不勉強にして竹内浩三の名前と彼の作品を知らなかったのですが、厳しい世相の中での素朴な心情の吐露と柔和な言葉遣いに、著者や本書で登場する人物同様、自分も衝撃を覚えました。大きな物語としての戦争ではなく、小さな物語としての戦争が当時どのようなものであったかを考える上で非常に感じるところが多かったです。竹内の詩をめぐるドラマの数々も、少し不適切な表現かもしれませんが、何か運命じみたものを感じ、彼が非業の死を遂げたことに対して、心にぽっかりと穴が開いたような気持ちにさせられました。
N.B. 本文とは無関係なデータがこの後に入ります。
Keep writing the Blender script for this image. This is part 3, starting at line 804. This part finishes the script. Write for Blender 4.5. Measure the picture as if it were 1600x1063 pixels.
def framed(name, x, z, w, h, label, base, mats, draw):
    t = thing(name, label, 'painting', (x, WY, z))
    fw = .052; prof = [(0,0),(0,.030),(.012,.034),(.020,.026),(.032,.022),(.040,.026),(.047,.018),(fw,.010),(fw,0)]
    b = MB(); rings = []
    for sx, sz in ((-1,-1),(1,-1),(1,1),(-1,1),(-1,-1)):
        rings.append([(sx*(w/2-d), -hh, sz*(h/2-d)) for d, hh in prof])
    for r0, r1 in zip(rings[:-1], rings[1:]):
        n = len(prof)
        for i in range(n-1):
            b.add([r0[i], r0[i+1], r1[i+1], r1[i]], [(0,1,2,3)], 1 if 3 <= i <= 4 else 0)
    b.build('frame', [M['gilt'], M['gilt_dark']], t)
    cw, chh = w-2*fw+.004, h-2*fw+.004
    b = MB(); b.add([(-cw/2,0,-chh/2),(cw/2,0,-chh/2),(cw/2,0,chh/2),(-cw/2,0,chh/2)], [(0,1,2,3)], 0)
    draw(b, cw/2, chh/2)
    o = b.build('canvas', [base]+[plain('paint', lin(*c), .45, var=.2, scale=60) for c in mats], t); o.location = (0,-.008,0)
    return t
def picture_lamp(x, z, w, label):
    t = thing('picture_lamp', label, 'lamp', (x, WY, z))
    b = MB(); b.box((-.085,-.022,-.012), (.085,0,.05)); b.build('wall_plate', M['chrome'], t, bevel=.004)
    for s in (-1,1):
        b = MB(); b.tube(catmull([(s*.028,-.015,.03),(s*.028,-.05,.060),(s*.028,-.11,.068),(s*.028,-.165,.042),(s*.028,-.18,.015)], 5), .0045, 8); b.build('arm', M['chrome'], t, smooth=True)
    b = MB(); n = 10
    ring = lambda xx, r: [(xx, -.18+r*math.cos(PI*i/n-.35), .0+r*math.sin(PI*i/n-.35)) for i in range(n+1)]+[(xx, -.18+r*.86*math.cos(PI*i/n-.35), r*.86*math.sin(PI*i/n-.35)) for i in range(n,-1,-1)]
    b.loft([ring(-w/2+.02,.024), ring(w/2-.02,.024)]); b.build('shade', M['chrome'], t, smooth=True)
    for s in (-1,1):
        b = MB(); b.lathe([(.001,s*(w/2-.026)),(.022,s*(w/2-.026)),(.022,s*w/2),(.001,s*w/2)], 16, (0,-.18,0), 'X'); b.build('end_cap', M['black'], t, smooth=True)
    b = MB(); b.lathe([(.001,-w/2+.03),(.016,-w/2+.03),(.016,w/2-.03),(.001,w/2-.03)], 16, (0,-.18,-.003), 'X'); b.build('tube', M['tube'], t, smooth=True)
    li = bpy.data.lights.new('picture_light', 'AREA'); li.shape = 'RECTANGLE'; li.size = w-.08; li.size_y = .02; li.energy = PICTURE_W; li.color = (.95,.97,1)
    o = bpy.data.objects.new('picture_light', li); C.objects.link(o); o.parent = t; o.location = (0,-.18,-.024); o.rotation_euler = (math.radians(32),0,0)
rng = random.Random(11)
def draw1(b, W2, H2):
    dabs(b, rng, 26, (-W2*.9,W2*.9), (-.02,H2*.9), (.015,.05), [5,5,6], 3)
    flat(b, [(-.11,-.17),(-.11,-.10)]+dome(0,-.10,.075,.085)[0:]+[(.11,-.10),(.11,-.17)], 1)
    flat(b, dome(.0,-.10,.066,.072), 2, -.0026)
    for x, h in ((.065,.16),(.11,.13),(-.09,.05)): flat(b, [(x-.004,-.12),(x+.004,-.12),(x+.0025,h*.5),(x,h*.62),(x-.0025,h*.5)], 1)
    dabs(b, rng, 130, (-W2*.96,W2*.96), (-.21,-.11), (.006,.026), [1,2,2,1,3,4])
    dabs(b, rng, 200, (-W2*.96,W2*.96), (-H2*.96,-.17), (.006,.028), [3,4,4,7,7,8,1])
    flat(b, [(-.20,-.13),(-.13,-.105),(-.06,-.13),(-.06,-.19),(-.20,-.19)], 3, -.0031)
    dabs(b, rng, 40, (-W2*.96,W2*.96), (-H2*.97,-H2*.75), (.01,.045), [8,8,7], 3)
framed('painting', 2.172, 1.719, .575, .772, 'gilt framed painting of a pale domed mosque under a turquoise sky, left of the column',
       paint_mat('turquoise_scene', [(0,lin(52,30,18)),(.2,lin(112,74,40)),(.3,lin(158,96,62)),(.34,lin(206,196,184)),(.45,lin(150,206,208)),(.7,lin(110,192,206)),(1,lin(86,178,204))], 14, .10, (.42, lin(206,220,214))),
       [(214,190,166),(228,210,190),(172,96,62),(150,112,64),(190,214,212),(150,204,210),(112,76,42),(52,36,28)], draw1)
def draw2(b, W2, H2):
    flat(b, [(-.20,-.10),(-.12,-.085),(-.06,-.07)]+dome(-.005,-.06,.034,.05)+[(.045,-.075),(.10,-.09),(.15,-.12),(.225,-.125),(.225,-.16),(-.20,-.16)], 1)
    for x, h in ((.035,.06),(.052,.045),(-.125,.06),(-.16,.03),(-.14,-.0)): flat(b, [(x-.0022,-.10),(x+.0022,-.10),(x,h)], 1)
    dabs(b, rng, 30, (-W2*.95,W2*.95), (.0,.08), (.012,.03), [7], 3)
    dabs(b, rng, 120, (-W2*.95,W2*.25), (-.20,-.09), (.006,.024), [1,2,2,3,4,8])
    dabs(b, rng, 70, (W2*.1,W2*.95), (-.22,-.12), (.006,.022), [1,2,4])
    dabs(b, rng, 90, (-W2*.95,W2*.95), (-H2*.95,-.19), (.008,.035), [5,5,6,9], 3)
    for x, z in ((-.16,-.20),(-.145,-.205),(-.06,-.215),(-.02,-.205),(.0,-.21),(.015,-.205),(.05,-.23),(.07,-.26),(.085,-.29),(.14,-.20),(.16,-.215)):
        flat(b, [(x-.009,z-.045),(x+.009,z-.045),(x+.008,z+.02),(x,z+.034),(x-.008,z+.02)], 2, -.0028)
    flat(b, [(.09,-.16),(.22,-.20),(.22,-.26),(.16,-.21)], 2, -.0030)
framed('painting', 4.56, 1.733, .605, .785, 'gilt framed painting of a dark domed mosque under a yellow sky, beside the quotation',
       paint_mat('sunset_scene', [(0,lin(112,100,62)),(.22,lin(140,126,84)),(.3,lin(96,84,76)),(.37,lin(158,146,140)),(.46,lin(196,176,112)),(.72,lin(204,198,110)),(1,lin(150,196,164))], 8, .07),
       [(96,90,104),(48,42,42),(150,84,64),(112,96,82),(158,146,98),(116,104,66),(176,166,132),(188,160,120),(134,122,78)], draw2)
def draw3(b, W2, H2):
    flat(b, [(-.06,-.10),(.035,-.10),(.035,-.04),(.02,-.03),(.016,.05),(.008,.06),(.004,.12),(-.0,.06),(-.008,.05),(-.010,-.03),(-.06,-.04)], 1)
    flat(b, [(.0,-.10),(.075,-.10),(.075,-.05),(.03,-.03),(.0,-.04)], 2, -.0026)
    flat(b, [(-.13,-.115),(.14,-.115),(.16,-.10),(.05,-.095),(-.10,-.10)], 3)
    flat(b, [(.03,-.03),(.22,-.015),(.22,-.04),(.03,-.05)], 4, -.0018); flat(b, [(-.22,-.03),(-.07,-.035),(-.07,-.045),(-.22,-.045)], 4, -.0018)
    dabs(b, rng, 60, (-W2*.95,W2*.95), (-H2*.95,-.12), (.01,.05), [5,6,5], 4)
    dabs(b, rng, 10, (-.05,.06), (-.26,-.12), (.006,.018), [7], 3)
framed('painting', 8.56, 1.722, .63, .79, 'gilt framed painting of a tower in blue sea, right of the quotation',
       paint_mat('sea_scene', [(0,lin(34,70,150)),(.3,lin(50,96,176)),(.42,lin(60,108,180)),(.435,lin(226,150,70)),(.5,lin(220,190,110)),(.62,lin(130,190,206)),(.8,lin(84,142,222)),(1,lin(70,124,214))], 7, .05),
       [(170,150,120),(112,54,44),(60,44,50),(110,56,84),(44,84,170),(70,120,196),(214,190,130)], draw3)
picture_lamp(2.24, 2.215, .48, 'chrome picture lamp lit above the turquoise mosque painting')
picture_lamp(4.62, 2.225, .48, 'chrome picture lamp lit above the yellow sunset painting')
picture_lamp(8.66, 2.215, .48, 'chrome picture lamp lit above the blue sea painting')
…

「戦争を伝える」、「戦争の記憶を語り継ぐ」という言説は多く見かけるものも、その先代からのメッセージを受け取る側がどのように解釈し、そしてときに「戦争を知らない世代」と位置付けられることへのコンプレックスを抱えながら格闘しているかを知る上でも有益な一冊。いくらもがいても戦争を知らないという事実を前にして、それでも往時の人々の心に迫ろうとした著者の労苦には本当に頭が下がるとともに、同世代の一人して自らもその姿勢を学びたい思いでいっぱいになりました。
〜人一倍弱かった彼は、「ぼくの戦争を書く」と決めないことには、兵隊として戦争に行くことを心から受容することができなかったのかもしれない。しかし、それは兵隊であると同時に、”詩人”としても生きていく方法を、彼が見つけ出したということであると思う。〜
これだけ著者に共感を覚えた作品も珍しい☆5つ
Posted by ブクログ
単なる評伝ではなく、竹内浩三に関わった人々…著者自身も含め…の、浩三との関わりがその人たちの人生に及ぼした影響にまで、丁寧に踏み込まれていて良かったと思う。戦地での死も、空襲を受けた日本での死も、生き残った人たちのその後も…たくさんのことを改めて考えさせられた。